Hirayama wakes each morning to the sounds of the same street sweeper. He gets his canned coffee from the same vending machine and drives a more or less similar path to work, wistfully listening to cassette tape needle drops (The Animals’s “The House of the Rising Sun”; Lou Reed’s “Perfect Day”) that Robert Zemeckis might find too on the nose. Hirayama has a quiet lunch in the same park where he’s sure to snap a picture with his late-20th-century film roll camera, or perhaps uproot a small sapling that he’ll take home to his lovingly tended indoor garden. After work he goes to the same restaurant and bathhouse, then comes home to read (Faulkner and Highsmith are on the docket) and sleep. Rinse, wash, repeat.
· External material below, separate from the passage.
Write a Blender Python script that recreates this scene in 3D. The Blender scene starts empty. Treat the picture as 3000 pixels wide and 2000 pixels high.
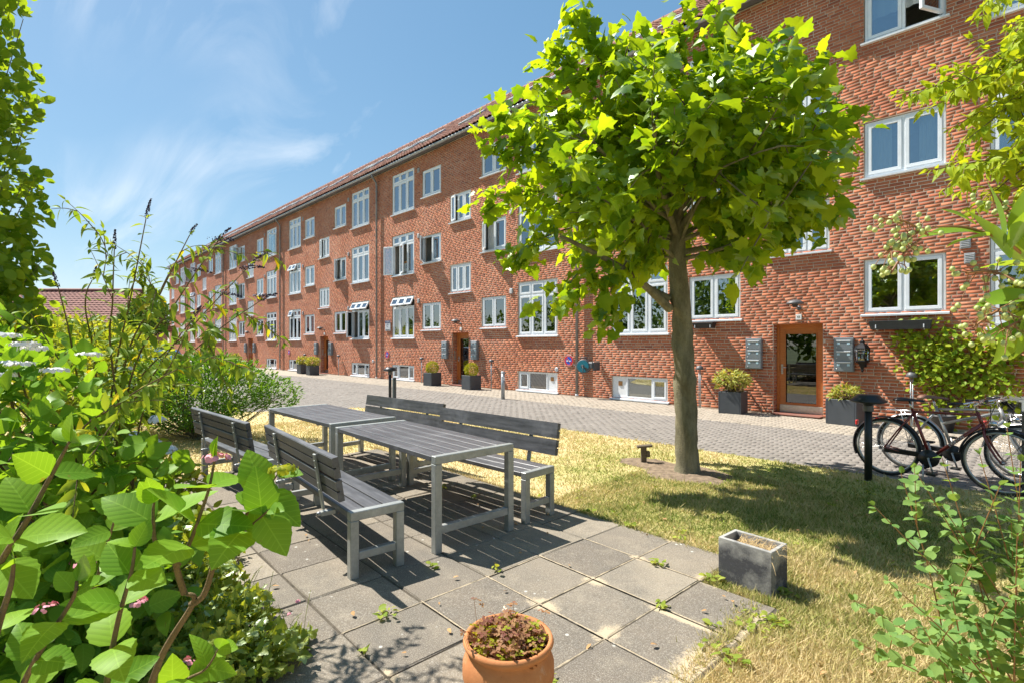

The first section acclimates us to Hirayama’s regimen. Subsequent acts introduce variations, be they divertingly small (a Tic-tac-toe game played with an unseen opponent) or cosmically large (the niece who shows up on Hirayama’s doorstep, forcing a reckoning with the past). Perfect Days is Jeanne Dielman without the shocks to the system; Wenders’ own Paris, Texas without the emotional-topographical spine of Sam Shepard’s script and Harry Dean Stanton’s sensational lead performance.
Yakusho won Best Actor at Cannes, likely for a climactic scene in which he smiles through his tears Setsuko Hara-style while Nina Simone warbles about feelin’ good. Though he’s more Most Actor, his stillness throughout so self-conscious (set your watch by all those actorly exhales) that Hirayama’s hard-fought approach to life never transcends contrivance. The scenery is still quite lovely. And the public toilets, true to the film’s initial intent, even more so.
The bathroom tour is great and the protagonist is sensitively affable, but. Isn’t there something a little askew when the humble cleaner seems to have the Western aesthetic preferences of someone like Wenders, that his shots of trees could be tasteful wallpaper for an upscale motel chain?